((

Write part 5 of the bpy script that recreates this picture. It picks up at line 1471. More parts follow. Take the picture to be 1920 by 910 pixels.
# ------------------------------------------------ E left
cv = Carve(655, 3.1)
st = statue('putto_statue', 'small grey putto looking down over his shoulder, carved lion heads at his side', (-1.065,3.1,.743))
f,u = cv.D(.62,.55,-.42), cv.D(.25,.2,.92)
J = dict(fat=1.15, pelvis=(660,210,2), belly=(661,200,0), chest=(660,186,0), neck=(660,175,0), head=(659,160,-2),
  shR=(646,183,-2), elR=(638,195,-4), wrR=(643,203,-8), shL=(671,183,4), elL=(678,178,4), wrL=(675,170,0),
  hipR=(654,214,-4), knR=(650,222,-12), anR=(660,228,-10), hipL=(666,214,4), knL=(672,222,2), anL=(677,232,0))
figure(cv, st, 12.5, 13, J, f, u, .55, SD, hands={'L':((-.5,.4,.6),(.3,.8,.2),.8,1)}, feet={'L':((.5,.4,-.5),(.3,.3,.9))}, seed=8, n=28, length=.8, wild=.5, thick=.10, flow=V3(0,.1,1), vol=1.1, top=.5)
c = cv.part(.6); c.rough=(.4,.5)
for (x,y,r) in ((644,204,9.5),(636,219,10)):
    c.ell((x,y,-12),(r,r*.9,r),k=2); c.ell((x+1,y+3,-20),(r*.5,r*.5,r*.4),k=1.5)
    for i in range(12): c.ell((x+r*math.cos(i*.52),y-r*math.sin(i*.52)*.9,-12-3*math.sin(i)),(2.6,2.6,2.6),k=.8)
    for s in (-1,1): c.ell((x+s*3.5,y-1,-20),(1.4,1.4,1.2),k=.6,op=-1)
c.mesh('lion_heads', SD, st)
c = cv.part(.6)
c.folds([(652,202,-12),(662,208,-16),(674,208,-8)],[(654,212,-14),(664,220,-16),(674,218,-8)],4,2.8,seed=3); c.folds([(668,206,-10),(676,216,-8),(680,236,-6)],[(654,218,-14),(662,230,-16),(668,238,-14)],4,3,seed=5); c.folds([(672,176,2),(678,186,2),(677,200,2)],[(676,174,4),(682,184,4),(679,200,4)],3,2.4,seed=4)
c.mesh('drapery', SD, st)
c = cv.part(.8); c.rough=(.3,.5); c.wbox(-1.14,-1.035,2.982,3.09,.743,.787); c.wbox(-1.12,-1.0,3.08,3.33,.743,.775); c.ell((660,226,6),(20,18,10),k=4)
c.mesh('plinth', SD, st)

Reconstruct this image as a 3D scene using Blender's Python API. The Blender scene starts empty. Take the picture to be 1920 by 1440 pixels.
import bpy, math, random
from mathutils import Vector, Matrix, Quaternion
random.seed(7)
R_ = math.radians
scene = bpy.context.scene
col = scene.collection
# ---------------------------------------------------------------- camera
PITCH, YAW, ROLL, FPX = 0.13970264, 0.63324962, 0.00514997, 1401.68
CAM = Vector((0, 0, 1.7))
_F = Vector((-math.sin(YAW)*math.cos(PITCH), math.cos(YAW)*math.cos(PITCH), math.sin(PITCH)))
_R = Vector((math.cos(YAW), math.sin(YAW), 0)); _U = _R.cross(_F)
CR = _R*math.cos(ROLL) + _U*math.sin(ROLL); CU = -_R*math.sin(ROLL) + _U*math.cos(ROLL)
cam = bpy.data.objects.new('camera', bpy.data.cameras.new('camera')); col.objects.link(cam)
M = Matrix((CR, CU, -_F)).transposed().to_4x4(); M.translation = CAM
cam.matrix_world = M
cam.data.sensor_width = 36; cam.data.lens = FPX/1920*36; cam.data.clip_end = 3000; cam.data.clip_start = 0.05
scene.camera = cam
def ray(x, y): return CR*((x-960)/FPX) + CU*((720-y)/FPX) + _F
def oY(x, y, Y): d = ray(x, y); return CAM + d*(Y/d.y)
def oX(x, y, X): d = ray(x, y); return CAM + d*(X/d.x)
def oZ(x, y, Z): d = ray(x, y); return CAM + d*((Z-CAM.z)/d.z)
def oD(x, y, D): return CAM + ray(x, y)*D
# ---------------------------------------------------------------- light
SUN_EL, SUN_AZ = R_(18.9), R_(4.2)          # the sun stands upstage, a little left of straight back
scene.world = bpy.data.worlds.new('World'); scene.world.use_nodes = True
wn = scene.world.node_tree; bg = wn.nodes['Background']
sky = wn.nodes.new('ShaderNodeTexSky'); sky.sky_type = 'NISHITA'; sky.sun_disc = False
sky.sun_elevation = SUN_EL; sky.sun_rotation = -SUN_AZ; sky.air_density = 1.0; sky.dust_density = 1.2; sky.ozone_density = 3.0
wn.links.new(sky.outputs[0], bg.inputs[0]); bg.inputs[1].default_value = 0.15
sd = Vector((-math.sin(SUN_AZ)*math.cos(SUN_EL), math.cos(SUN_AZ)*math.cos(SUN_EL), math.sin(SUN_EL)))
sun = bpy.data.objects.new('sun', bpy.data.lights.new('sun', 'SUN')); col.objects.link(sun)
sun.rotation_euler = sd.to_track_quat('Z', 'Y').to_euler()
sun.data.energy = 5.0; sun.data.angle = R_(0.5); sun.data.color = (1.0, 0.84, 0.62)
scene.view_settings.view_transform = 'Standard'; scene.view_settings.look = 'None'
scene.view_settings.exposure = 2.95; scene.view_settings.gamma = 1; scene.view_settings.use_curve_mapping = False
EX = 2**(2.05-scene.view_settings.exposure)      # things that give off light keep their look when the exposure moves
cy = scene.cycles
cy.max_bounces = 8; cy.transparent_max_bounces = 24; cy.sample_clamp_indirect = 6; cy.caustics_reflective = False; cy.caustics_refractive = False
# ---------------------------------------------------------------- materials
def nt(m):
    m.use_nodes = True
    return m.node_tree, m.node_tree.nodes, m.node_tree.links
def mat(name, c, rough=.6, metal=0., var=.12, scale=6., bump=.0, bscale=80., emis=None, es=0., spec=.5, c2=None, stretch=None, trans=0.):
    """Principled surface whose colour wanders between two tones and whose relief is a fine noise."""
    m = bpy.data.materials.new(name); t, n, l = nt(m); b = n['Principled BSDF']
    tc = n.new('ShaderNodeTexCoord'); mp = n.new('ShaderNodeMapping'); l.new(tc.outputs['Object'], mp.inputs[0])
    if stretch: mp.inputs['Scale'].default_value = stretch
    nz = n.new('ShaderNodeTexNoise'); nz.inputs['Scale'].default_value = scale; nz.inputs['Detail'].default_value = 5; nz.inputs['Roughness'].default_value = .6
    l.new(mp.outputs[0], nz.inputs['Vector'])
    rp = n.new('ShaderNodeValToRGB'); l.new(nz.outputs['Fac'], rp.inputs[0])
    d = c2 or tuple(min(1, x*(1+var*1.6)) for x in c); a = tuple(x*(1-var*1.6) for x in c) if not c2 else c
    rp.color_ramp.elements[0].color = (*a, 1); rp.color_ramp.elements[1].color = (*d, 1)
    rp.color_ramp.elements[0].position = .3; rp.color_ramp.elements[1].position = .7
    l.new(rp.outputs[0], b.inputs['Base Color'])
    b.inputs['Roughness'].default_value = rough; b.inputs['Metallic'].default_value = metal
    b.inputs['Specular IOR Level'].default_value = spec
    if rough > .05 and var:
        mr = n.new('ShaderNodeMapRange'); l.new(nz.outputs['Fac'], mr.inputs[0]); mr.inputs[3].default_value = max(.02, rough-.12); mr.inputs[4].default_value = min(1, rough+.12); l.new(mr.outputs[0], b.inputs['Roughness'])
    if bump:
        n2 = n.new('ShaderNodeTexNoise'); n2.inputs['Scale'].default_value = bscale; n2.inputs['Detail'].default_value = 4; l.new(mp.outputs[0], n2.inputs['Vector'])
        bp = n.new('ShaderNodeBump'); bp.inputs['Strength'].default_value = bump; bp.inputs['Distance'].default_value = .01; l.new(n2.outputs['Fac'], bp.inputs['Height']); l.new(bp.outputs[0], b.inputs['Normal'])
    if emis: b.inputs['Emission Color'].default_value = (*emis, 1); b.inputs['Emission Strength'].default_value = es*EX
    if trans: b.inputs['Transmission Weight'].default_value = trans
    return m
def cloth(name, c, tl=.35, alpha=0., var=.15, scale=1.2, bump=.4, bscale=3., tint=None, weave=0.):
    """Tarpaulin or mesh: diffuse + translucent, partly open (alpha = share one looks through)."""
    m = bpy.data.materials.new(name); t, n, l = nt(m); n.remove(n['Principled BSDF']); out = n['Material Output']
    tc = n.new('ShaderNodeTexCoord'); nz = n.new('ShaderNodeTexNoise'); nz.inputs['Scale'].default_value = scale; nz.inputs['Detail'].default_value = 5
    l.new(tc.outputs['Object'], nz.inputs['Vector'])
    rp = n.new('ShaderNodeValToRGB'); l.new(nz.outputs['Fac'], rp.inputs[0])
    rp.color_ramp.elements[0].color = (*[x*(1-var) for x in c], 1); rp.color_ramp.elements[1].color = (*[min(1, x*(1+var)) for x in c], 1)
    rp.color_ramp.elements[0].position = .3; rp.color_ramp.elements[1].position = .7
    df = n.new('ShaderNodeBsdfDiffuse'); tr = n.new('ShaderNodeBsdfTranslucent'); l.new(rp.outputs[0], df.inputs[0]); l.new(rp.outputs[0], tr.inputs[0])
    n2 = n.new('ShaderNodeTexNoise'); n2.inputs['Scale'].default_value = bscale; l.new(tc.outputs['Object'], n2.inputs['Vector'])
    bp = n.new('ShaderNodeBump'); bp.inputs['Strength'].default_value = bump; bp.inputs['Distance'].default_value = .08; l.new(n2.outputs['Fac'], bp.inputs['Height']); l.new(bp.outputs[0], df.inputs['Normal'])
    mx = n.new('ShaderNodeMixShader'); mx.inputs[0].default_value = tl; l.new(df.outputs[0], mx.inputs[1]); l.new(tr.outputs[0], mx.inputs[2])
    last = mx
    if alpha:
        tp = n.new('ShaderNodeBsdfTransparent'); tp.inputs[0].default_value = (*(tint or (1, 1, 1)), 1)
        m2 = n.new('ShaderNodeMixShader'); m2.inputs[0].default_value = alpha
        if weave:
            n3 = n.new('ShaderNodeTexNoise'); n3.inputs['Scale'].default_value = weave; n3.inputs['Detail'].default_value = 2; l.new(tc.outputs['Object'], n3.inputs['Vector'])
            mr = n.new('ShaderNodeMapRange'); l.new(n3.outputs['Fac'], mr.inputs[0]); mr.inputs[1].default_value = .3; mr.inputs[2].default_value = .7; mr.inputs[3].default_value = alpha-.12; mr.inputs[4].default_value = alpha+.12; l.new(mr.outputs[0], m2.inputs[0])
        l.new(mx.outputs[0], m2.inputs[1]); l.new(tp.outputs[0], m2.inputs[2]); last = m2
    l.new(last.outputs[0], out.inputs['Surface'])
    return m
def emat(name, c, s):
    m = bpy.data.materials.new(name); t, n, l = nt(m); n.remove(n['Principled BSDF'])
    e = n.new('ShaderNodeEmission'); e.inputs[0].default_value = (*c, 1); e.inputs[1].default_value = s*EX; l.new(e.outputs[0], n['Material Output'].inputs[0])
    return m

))

_EXERCISE_: Exactly as they appear, retype the lines from the start of the records through the line containing "c.mesh('plinth', SD, st)".

_EXERCISE ANSWER_:
Write part 5 of the bpy script that recreates this picture. It picks up at line 1471. More parts follow. Take the picture to be 1920 by 910 pixels.
# ------------------------------------------------ E left
cv = Carve(655, 3.1)
st = statue('putto_statue', 'small grey putto looking down over his shoulder, carved lion heads at his side', (-1.065,3.1,.743))
f,u = cv.D(.62,.55,-.42), cv.D(.25,.2,.92)
J = dict(fat=1.15, pelvis=(660,210,2), belly=(661,200,0), chest=(660,186,0), neck=(660,175,0), head=(659,160,-2),
  shR=(646,183,-2), elR=(638,195,-4), wrR=(643,203,-8), shL=(671,183,4), elL=(678,178,4), wrL=(675,170,0),
  hipR=(654,214,-4), knR=(650,222,-12), anR=(660,228,-10), hipL=(666,214,4), knL=(672,222,2), anL=(677,232,0))
figure(cv, st, 12.5, 13, J, f, u, .55, SD, hands={'L':((-.5,.4,.6),(.3,.8,.2),.8,1)}, feet={'L':((.5,.4,-.5),(.3,.3,.9))}, seed=8, n=28, length=.8, wild=.5, thick=.10, flow=V3(0,.1,1), vol=1.1, top=.5)
c = cv.part(.6); c.rough=(.4,.5)
for (x,y,r) in ((644,204,9.5),(636,219,10)):
    c.ell((x,y,-12),(r,r*.9,r),k=2); c.ell((x+1,y+3,-20),(r*.5,r*.5,r*.4),k=1.5)
    for i in range(12): c.ell((x+r*math.cos(i*.52),y-r*math.sin(i*.52)*.9,-12-3*math.sin(i)),(2.6,2.6,2.6),k=.8)
    for s in (-1,1): c.ell((x+s*3.5,y-1,-20),(1.4,1.4,1.2),k=.6,op=-1)
c.mesh('lion_heads', SD, st)
c = cv.part(.6)
c.folds([(652,202,-12),(662,208,-16),(674,208,-8)],[(654,212,-14),(664,220,-16),(674,218,-8)],4,2.8,seed=3); c.folds([(668,206,-10),(676,216,-8),(680,236,-6)],[(654,218,-14),(662,230,-16),(668,238,-14)],4,3,seed=5); c.folds([(672,176,2),(678,186,2),(677,200,2)],[(676,174,4),(682,184,4),(679,200,4)],3,2.4,seed=4)
c.mesh('drapery', SD, st)
c = cv.part(.8); c.rough=(.3,.5); c.wbox(-1.14,-1.035,2.982,3.09,.743,.787); c.wbox(-1.12,-1.0,3.08,3.33,.743,.775); c.ell((660,226,6),(20,18,10),k=4)
c.mesh('plinth', SD, st)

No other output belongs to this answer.